* _Record extracts_:
◆ ◆ ◆ ◆

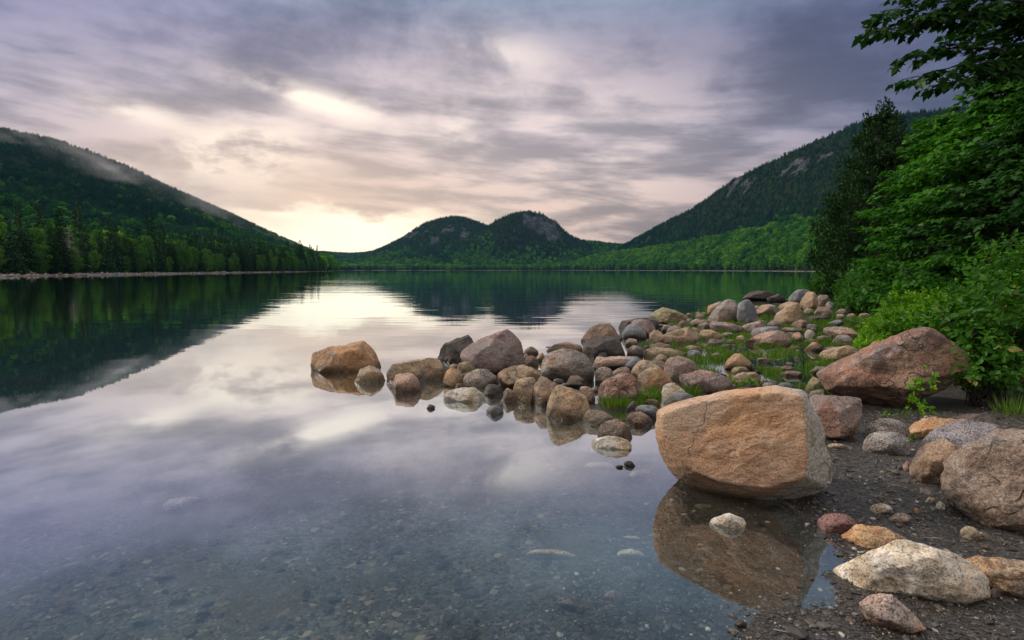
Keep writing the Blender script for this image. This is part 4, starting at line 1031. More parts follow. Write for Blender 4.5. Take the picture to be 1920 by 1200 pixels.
# -- the spit of boulders: outer end ----------------------------------------
w = dict(cut=0.6)
RK('outermost orange-brown boulder at the left end of the rock spit', 'A', [(100, 430), (112, 400), (145, 380), (270, 368), (320, 335), (400, 308), (500, 290), (570, 285), (620, 330), (690, 410), (775, 490), (745, 530), (600, 553), (120, 550)], 'orange', p=24, th=0.7, alpha=24, noise=0.07, facets=1, chips=5, **w)
RK('low mottled rock in front of the outermost orange-brown boulder', 'A', [(470, 625), (485, 580), (525, 540), (600, 515), (680, 508), (740, 545), (790, 630), (745, 660), (500, 662)], 'tan', cat='rock', p=12, noise=0.06, **w)
RK('flat-topped tan boulder with black side, second from the left end', 'A', [(790, 590), (805, 560), (870, 500), (950, 448), (1000, 437), (1200, 452), (1290, 490), (1322, 550), (1290, 620), (1100, 645), (850, 642)], 'tan', p=20, th=0.7, noise=0.05, alpha=28, **w)
RK('small pinkish cobble in the water before the flat-topped tan boulder', 'A', [(850, 650), (870, 595), (920, 580), (1060, 600), (1115, 665), (1100, 715), (980, 748), (875, 715)], 'pink', cat='stone', p=8, **w)
RK('dark ridged rock just behind the tall pyramid boulder', 'A', [(1235, 445), (1265, 400), (1300, 350), (1480, 250), (1570, 225), (1645, 268), (1640, 400), (1500, 478), (1280, 480)], 'dark', cat='rock', p=12, noise=0.08, **w)
RK('tall pyramid-shaped granite boulder with a sharp top edge', 'A', [(1450, 385), (1550, 315), (1700, 245), (1830, 190), (1870, 182), (1930, 222), (1985, 290), (2030, 370), (2005, 450), (1930, 500), (1790, 572), (1700, 560), (1540, 505)], 'mauve', p=30, th=0.85, alpha=33, noise=0.03, facets=0, chips=5, extra=[(-0.30, -0.9, 0.25, 0.42), (0.72, -0.62, 0.05, 0.36)], cut=0.3)
RK('small tan stone behind the orange cobble near the spit end', 'A', [(1350, 525), (1365, 500), (1430, 490), (1450, 520), (1420, 550), (1355, 550)], 'tan', cat='stone', p=8, **w)
RK('olive cracked rock tucked under the left foot of the pyramid boulder', 'A', [(1418, 540), (1470, 485), (1520, 468), (1590, 525), (1560, 590), (1480, 600)], 'olive', cat='rock', p=12, **w)
RK('round orange cobble left of the half-grey half-orange rock', 'A', [(1300, 625), (1305, 570), (1340, 540), (1410, 535), (1495, 598), (1465, 665), (1390, 695), (1325, 680)], 'orange', cat='stone', p=8, **w)
RK('half-grey half-orange rock under the pyramid boulder', 'A', [(1468, 650), (1520, 580), (1580, 540), (1740, 530), (1780, 570), (1782, 645), (1700, 705), (1520, 705)], 'grey', cat='rock', p=12, **w)
RK('low whitish wedge rock at the waterline, front of the spit', 'A', [(1300, 780), (1360, 735), (1440, 705), (1600, 703), (1640, 740), (1675, 790), (1600, 830), (1440, 828)], 'white', cat='rock', p=16, **w)
RK('small dark stone right of the low whitish wedge rock', 'A', [(1660, 745), (1690, 695), (1740, 672), (1800, 680), (1845, 715), (1840, 755), (1790, 780), (1690, 772)], 'dark', cat='stone', p=10, **w)
RK('lone brown pebble in open water left of the spit', 'A', [(1145, 875), (1170, 855), (1205, 860), (1230, 877), (1185, 897), (1155, 893)], 'brown', cat='pebble', p=9, **w)
RK('blue-grey shard poking from the water in the pyramid boulder reflection', 'A', [(1688, 905), (1715, 880), (1760, 863), (1805, 872), (1842, 905), (1800, 930), (1765, 945), (1730, 940)], 'blue', cat='stone', p=14, **w)
RK('tiny purple stone at the foot of the orange cobble', 'A', [(1405, 700), (1420, 670), (1460, 660), (1482, 690), (1460, 706)], 'mauve', cat='stone', p=8, **w)
# middle of the spit
RK('dark brown stone right behind the pyramid boulder', 'B', [(395, 385), (415, 355), (465, 333), (510, 350), (530, 380), (510, 412), (400, 408)], 'brown', cat='stone', p=9)
RK('narrow brown stone leaning on the right foot of the pyramid boulder', 'B', [(340, 497), (360, 450), (400, 407), (445, 403), (460, 430), (400, 490)], 'brown', cat='stone', p=12)
RK('russet rounded stone between the pyramid and speckled oval boulders', 'B', [(380, 495), (410, 445), (460, 415), (510, 430), (528, 470), (520, 515), (440, 512)], 'rust', cat='stone', p=9)
RK('small dark orange stone wedged left of the speckled oval boulder', 'B', [(505, 440), (540, 390), (585, 395), (590, 440), (550, 470)], 'orange', cat='stone', p=9)
RK('wide flat tan boulder lying between pyramid and speckled oval boulders', 'B', [(155, 625), (162, 580), (220, 535), (320, 500), (430, 498), (490, 520), (560, 580), (560, 620), (480, 650), (330, 705), (200, 692)], 'tan', p=9, noise=0.04)
RK('speckled grey egg-shaped boulder in the middle of the spit', 'B', [(545, 495), (552, 445), (600, 388), (660, 362), (720, 353), (800, 357), (880, 372), (980, 425), (1022, 480), (1028, 540), (1015, 620), (950, 655), (760, 645), (640, 615), (575, 575)], 'grey', p=7, th=0.9, noise=0.02, facets=1)
RK('brown ridge rock peeking over the speckled egg-shaped boulder', 'B', [(595, 385), (650, 340), (710, 308), (820, 298), (900, 318), (955, 392), (700, 390)], 'brown', cat='rock', p=10)
RK('long black rounded boulder across the middle of the spit', 'B', [(918, 350), (945, 300), (1000, 260), (1090, 243), (1180, 238), (1280, 260), (1322, 300), (1318, 410), (1240, 430), (1000, 420)], 'dark', p=8, noise=0.03)
RK('grey-brown cone stone standing in front of the long black boulder', 'B', [(1033, 425), (1045, 370), (1065, 335), (1110, 308), (1170, 293), (1215, 325), (1230, 385), (1228, 432)], 'grey', cat='stone', p=10, base=669)
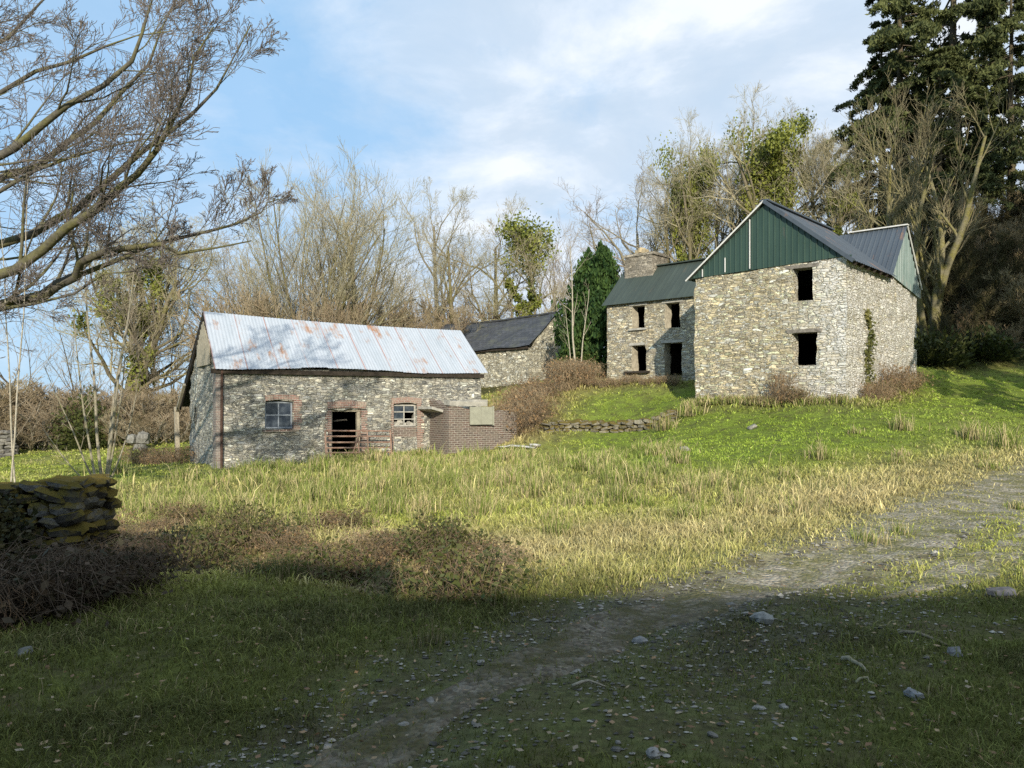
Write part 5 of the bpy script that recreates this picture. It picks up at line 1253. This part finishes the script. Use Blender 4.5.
# taller rush and dead-grass tufts through the field
r = np.random.default_rng(123); kx = []; 
for (px, Y_, s) in ((300,11.2,.7),(250,10.6,.5),(335,15,.6),(385,13.2,.6),(480,12.5,.8),(470,17,.6),(212,13,.5),(545,16,.6),(350,18.5,.6),(1005,18.5,1.0),(970,20,.8),(530,19,.7),(400,20,.7),(260,19,.6),(620,15.5,.6),(690,14,.5),(820,17.5,.6),(900,21,.7),(640,22,.7),(725,10,.4),(500,6.6,.35),(430,5.4,.3),(280,7.8,.5),(560,10.5,.45),(160,14,.6),(185,20,.7),(118,24,.8),(665,27,.9),(690,27.4,.9)):
    kx.append((at(px, Y_), Y_, s))
for _ in range(130):
    Y_ = 11 + 14 * r.random(); x = r.uniform(-7.5, 4.5); kx.append((x, Y_, r.uniform(.3, .7)))
for _ in range(40):
    Y_ = 9 + 12 * r.random(); x = r.uniform(-1, .62) * Y_ * .8 + 2; kx.append((x, Y_, r.uniform(.2, .4)))
for _ in range(40):
    s_ = r.uniform(1, 9); x, y = B2W(s_, -.2 - abs(r.normal(0, .25))); kx.append((x, y, r.uniform(.2, .4)))
for _ in range(60):
    s_ = r.uniform(-.2, 5.4); kx.append((6.55 + HU[0] * s_ - .35 * .673, 28.5 + HU[1] * s_ - .35 * .739, r.uniform(.25, .5)))
g = Geo()
for (x, y, s) in kx:
    n = int(90 + 130 * s); rr = np.abs(r.normal(0, .5, n)) * .42 * (s + .3); a = r.uniform(0, 6.28, n); Xb, Yb = x + np.cos(a) * rr, y + np.sin(a) * rr
    dd = r.random() * .5 + .2; base = np.where((r.random(n) < dd)[:, None], np.array((.52,.44,.23)), np.array((.22,.27,.06))) * np.exp(r.normal(0, .25, n))[:, None]
    if y < 8.5: base = base * .4  # foreground tufts darkened in colour to sit in the shadow
    v, f4, f3, c = blades(Xb, Yb, None, r, np.clip(s * .5 * np.exp(r.normal(0, .3, n)), .08, .7), np.full(n, max(.0035, .00085 * y)), np.full(n, .45), base, np.full(n, gz(x, y) - .02))
    k = g.n; g.add(v, f4, c); g.f.append((f3 + k, 0))
tag(g.build('rush_tufts', M_GRASS), kind='stuff')

# ------------------------------------------------------------------ light, sky, camera
EL, AZ = 18.4, 3.2                                                # the sun stands low behind the photographer, a little to the right
sdir = Vector((math.sin(R(AZ)) * math.cos(R(EL)), -math.cos(R(AZ)) * math.cos(R(EL)), math.sin(R(EL))))
L = bpy.data.lights.new('sun', 'SUN'); L.energy = 5.0; L.angle = R(.53); L.color = (1, .91, .76)
lo = bpy.data.objects.new('sun', L); C.objects.link(lo); lo.rotation_euler = (-sdir).to_track_quat('-Z', 'Y').to_euler()
w = bpy.data.worlds.new('World'); bpy.context.scene.world = w; w.use_nodes = True; t = w.node_tree; bg = t.nodes['Background']
sky = t.nodes.new('ShaderNodeTexSky'); sky.sky_type = 'NISHITA'; sky.sun_disc = False; sky.sun_elevation = R(EL); sky.sun_rotation = R(180 - AZ); sky.air_density = 1.0; sky.dust_density = .6
tc = t.nodes.new('ShaderNodeTexCoord'); sx = t.nodes.new('ShaderNodeSeparateXYZ'); t.links.new(tc.outputs['Generated'], sx.inputs[0])
def M_(op, a, b=0.0, c=None):
    x = t.nodes.new('ShaderNodeMath'); x.operation = op
    for s, v in zip(x.inputs, (a, b) if c is None else (a, b, c)):
        if isinstance(v, bpy.types.NodeSocket): t.links.new(v, s)
        else: s.default_value = v
    return x.outputs[0]
den = M_('ADD', M_('MAXIMUM', sx.outputs[2], 0.0), .22)
cx = t.nodes.new('ShaderNodeCombineXYZ'); t.links.new(M_('DIVIDE', sx.outputs[0], den), cx.inputs[0]); t.links.new(M_('DIVIDE', sx.outputs[1], den), cx.inputs[1])
def N_(scale, loc, det, rough=.55):
    mp = t.nodes.new('ShaderNodeMapping'); t.links.new(cx.outputs[0], mp.inputs[0]); mp.inputs['Location'].default_value = loc
    x = t.nodes.new('ShaderNodeTexNoise'); t.links.new(mp.outputs[0], x.inputs['Vector']); x.inputs['Scale'].default_value = scale; x.inputs['Detail'].default_value = det; x.inputs['Roughness'].default_value = rough; x.inputs['Distortion'].default_value = .3
    return x.outputs[0]
def RP(f, st):
    x = t.nodes.new('ShaderNodeValToRGB'); t.links.new(f, x.inputs[0]); cr = x.color_ramp
    while len(cr.elements) < len(st): cr.elements.new(.5)
    for e, (p, c) in zip(cr.elements, st): e.position = p; e.color = (c, c, c, 1) if np.isscalar(c) else (*c, 1)
    return x.outputs[0]
def MX(f, a, b):
    x = t.nodes.new('ShaderNodeMix'); x.data_type = 'RGBA'
    for s, v in ((x.inputs[0], f), (x.inputs[6], a), (x.inputs[7], b)):
        if isinstance(v, bpy.types.NodeSocket): t.links.new(v, s)
        else: s.default_value = (*v, 1) if isinstance(v, tuple) else v
    return x.outputs[2]
SKYK = .12
cloud = RP(N_(2.6, (4.2, 1.3, 0), 8, .58), [(.36, (5.2, 6.3, 7.6)), (.46, (5.7, 6.7, 7.9)), (.53, (6.7, 7.5, 8.5)), (.61, (8.1, 8.5, 9.0))])
cover = RP(N_(1.3, (1.7, 4.2, 0), 8, .6), [(.34, .25), (.47, .9), (.58, 1.0)])
# the left of the sky is clearer and bluer
side = M_('MULTIPLY_ADD', sx.outputs[0], 1.7, 1.0); side = M_('MINIMUM', M_('MAXIMUM', side, 0.3), 1.0)
blue = MX(.75, sky.outputs[0], (2.9, 5.6, 8.8))
skyc = MX(M_('MULTIPLY', cover, side), blue, cloud)
t.links.new(skyc, bg.inputs[0]); bg.inputs[1].default_value = SKYK
cam = bpy.data.cameras.new('camera'); cam.lens = 28; cam.sensor_width = 36; cam.shift_y = 26 / 1024; cam.clip_start = .05; cam.clip_end = 2000
co = bpy.data.objects.new('camera', cam); C.objects.link(co); co.location = (0, 0, EYE); co.rotation_euler = (R(90), 0, 0); bpy.context.scene.camera = co
s = bpy.context.scene; s.view_settings.view_transform = 'Standard'; s.view_settings.look = 'None'; s.view_settings.exposure = 0; s.view_settings.gamma = 1
s.render.engine = 'CYCLES'; s.cycles.max_bounces = 5; s.cycles.diffuse_bounces = 2; s.cycles.glossy_bounces = 2; s.cycles.transmission_bounces = 3; s.cycles.transparent_max_bounces = 4; s.cycles.use_denoising = False
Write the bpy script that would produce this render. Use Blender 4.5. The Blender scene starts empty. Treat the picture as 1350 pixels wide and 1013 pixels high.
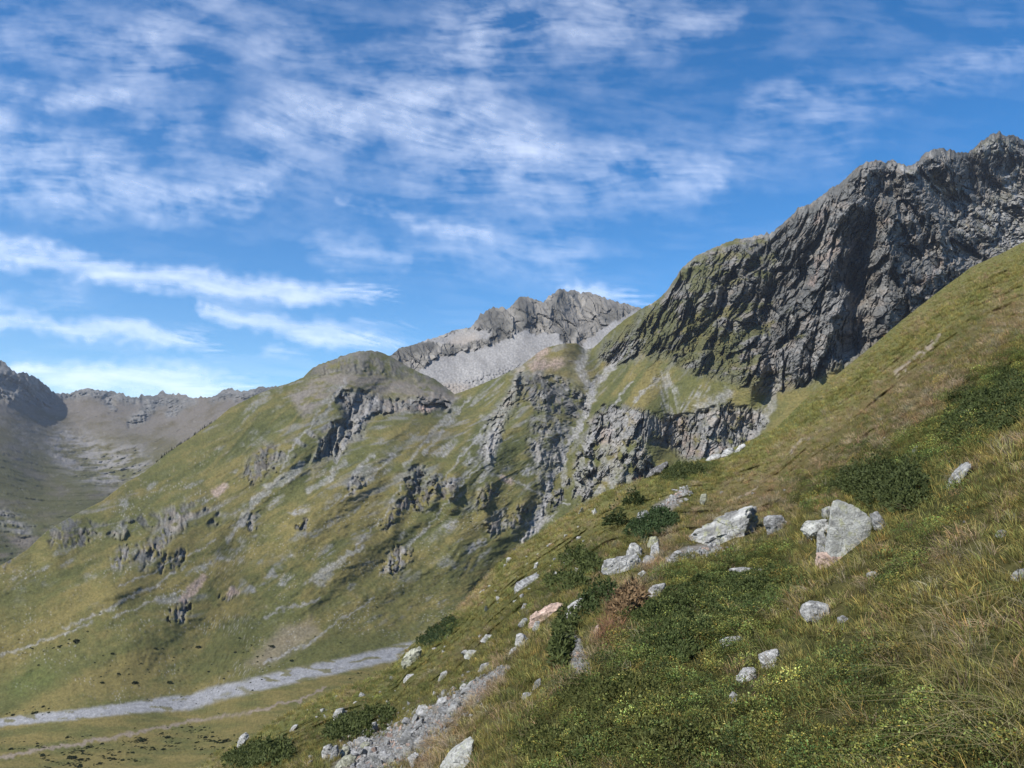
HAZE, EXPO = 3.6e-5, 0.5
import bpy, bmesh, math, random
import numpy as np
random.seed(7)
RNG = np.random.default_rng(11)
SC = bpy.context.scene
COL = SC.collection
R = math.radians

# ------------------------------------------------------------------ camera model
# measurements were taken in the photograph's own pixels (1350 x 1013)
F, CX, CY = 1000.0, 675.0, 506.5
TH = math.atan(93.5 / 1000.0)
CT, ST = math.cos(TH), math.sin(TH)

def ray(px, py):
    X = (np.asarray(px, float) - CX) / F
    V = (CY - np.asarray(py, float)) / F
    X, V = np.broadcast_arrays(X, V)
    return np.stack([X, CT - V * ST, ST + V * CT], -1)

def pix(P):
    d = P[..., 1] * CT + P[..., 2] * ST
    v = -P[..., 1] * ST + P[..., 2] * CT
    return CX + F * P[..., 0] / d, CY - F * v / d

# ------------------------------------------------------------------ noise
def _h(ix, iy, iz, seed):
    h = (ix.astype(np.uint32) * np.uint32(374761393)) ^ (iy.astype(np.uint32) * np.uint32(668265263)) ^ (iz.astype(np.uint32) * np.uint32(2246822519)) ^ np.uint32((seed * 3266489917 + 12345) & 0xffffffff)
    h = (h ^ (h >> np.uint32(15))) * np.uint32(2246822519)
    h = (h ^ (h >> np.uint32(13))) * np.uint32(3266489917)
    return h ^ (h >> np.uint32(16))

G3 = np.array([[1,1,0],[-1,1,0],[1,-1,0],[-1,-1,0],[1,0,1],[-1,0,1],[1,0,-1],[-1,0,-1],
               [0,1,1],[0,-1,1],[0,1,-1],[0,-1,-1],[1,1,0],[-1,1,0],[0,-1,1],[0,-1,-1]], np.float32)

def noise3(x, y, z, seed=0):
    x, y, z = np.broadcast_arrays(np.asarray(x, np.float32), np.asarray(y, np.float32), np.asarray(z, np.float32))
    xi, yi, zi = np.floor(x), np.floor(y), np.floor(z)
    fx, fy, fz = x - xi, y - yi, z - zi
    xi, yi, zi = xi.astype(np.int64), yi.astype(np.int64), zi.astype(np.int64)
    u = fx*fx*fx*(fx*(fx*6-15)+10); v = fy*fy*fy*(fy*(fy*6-15)+10); w = fz*fz*fz*(fz*(fz*6-15)+10)
    def c(i, j, k):
        g = G3[_h(xi+i, yi+j, zi+k, seed) & np.uint32(15)]
        return g[..., 0]*(fx-i) + g[..., 1]*(fy-j) + g[..., 2]*(fz-k)
    a0 = c(0,0,0); a0 = a0 + u*(c(1,0,0)-a0)
    a1 = c(0,1,0); a1 = a1 + u*(c(1,1,0)-a1)
    a0 = a0 + v*(a1-a0)
    b0 = c(0,0,1); b0 = b0 + u*(c(1,0,1)-b0)
    b1 = c(0,1,1); b1 = b1 + u*(c(1,1,1)-b1)
    b0 = b0 + v*(b1-b0)
    return a0 + w*(b0-a0)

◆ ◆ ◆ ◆

Would you restate, exactly and with no pictures, the lines of the entries above from the one containing "Write the bpy" through the one containing "CT, ST = math.cos(TH), math.sin(TH)"?

Write the bpy script that would produce this render. Use Blender 4.5. The Blender scene starts empty. Treat the picture as 1350 pixels wide and 1013 pixels high.
HAZE, EXPO = 3.6e-5, 0.5
import bpy, bmesh, math, random
import numpy as np
random.seed(7)
RNG = np.random.default_rng(11)
SC = bpy.context.scene
COL = SC.collection
R = math.radians

# ------------------------------------------------------------------ camera model
# measurements were taken in the photograph's own pixels (1350 x 1013)
F, CX, CY = 1000.0, 675.0, 506.5
TH = math.atan(93.5 / 1000.0)
CT, ST = math.cos(TH), math.sin(TH)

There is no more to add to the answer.